松本の性加害疑惑をなかったことにし早期復帰を煽るスポーツ紙! まさかの万博アンバサダー復帰まで

 テレビのだらしなさには呆れるほかはないが、もっと酷かったのがスポーツ紙だ。スポーツ紙はジャニーズをめぐっても癒着と忖度報道が大きな問題になったが、吉本興業とも同等のべったりな関係がある。

 そのため、松本人志の性加害問題でもこれまで、吉本のリークと思われるような擁護情報を散発的に流していたが、今回の「取り下げ」をめぐる報道は「ここまでやるか」と言いたくなるものだった。

 なかでも露骨だったのが「スポーツ報知」だった。同紙は取り下げ発表の翌日朝刊の1面で、「松本人志 文春と電撃終戦」という大見出しの隣に、松本のコメントのうち「強制性の」「証拠はない」「確認いたしました」という部分だけを赤字で大きくして載せたのである。(1ページ目の画像参照)

 繰り返しになるが、密室で起きた性加害事件で直接的な物証がないのは当たり前。にもかかわらず、その部分だけをわざわざ1面でクローズアップするというのは、明らかに松本人志や吉本興業の意図に乗っかって紙面を作ったとしか思えない。

 しかも、「スポーツ報知」は芸能面では「松本年明け復帰 来年4月大阪万博アンバサダー視野」などという大見出しをうって、復帰の露払い報道を展開。さらに、東国原英夫の「復帰意向歓迎、まずは一歩目」「週刊誌も時代と共に変わらないと」などとする松本擁護、文春批判コメントを大きく掲載した。「時代と共に変わらなきゃいけない」のは、「ハラスメントや性加害の意識」のはずなのに、「週刊誌」のほうに「変われ」と説教するとは、とんでもない錯綜ぶりだが、東国原は以前から松本に擁護的で「週刊文春」批判を繰り返してきた御仁。「スポーツ報知」は明らかにそれを見越して、コメントに起用したのだろう。

「サンケイスポーツ」も同様で、9日早朝のウェブ版記事では「松本人志VS文春の裁判終結「強制性示す物的証拠ないことを確認」活動再開へ「調整」」と、やはり「物的証拠がない」ことを強調した上、復帰の露払い報道を展開した。

 また、吉本と非常に近いことで知られる「スポーツニッポン」となると、一面から「松本人志 年明け復帰へ」と大見出し。
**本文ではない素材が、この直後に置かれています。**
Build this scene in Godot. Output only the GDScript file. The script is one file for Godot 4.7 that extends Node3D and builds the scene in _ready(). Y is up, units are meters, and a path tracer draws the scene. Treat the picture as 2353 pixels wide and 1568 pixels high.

さらに、芸能面では「浜田 再出発全力支援」「松本人志“訴訟終結”相方の決断を尊重」と打つなど、訴訟取り下げをすっとばして、復帰をメインに報道を展開した。

 とにかくスポーツ紙はこぞってこんな調子で、事件そのものをなかったことにして、早期復帰を煽ろうとしているのがミエミエだった。しかも、複数のスポーツ紙がそろって具体的に「年明け」という復帰時期を明示していたところをみると、一連の報道の背景に、吉本興業の意向があるのは間違いないだろう。

「吉本は和解工作を始めた直後から、年明け復帰を計画して、我々スポーツ紙に散発的に復帰計画をリークしていた。今回、訴訟取り下げへの批判をかわし、復帰に向けた世論を醸成するために、本格的に復帰計画を書かせたんでしょう」(スポーツ紙記者)

 しかし、だとしたら、慄然とするのが、複数のスポーツ紙が復帰を煽る記事の中で共通して書いていた「松本が来年4月の大阪万博アンバサダー復帰に意欲を示している」という情報だ。

 万博というのは世界的イベントであり、性加害疑惑を抱えた人物がアンバサダーに復帰すれば、国際的な批判を招きかねない。吉本と松本は、そんな無茶苦茶な復帰計画を本気で立てているのだろうか。

 松本に対しては、いまのところ、ネット上でも批判が大きく、松本や吉本の思惑通り年明け復帰できるかどうかは不透明だ。しかし、こうした忖度マスコミの体たらくぶりを見ていると、気がついたら、松本人志が記者会見もしないままいつの間にかテレビに復帰している、という事態も十分にありうるだろう。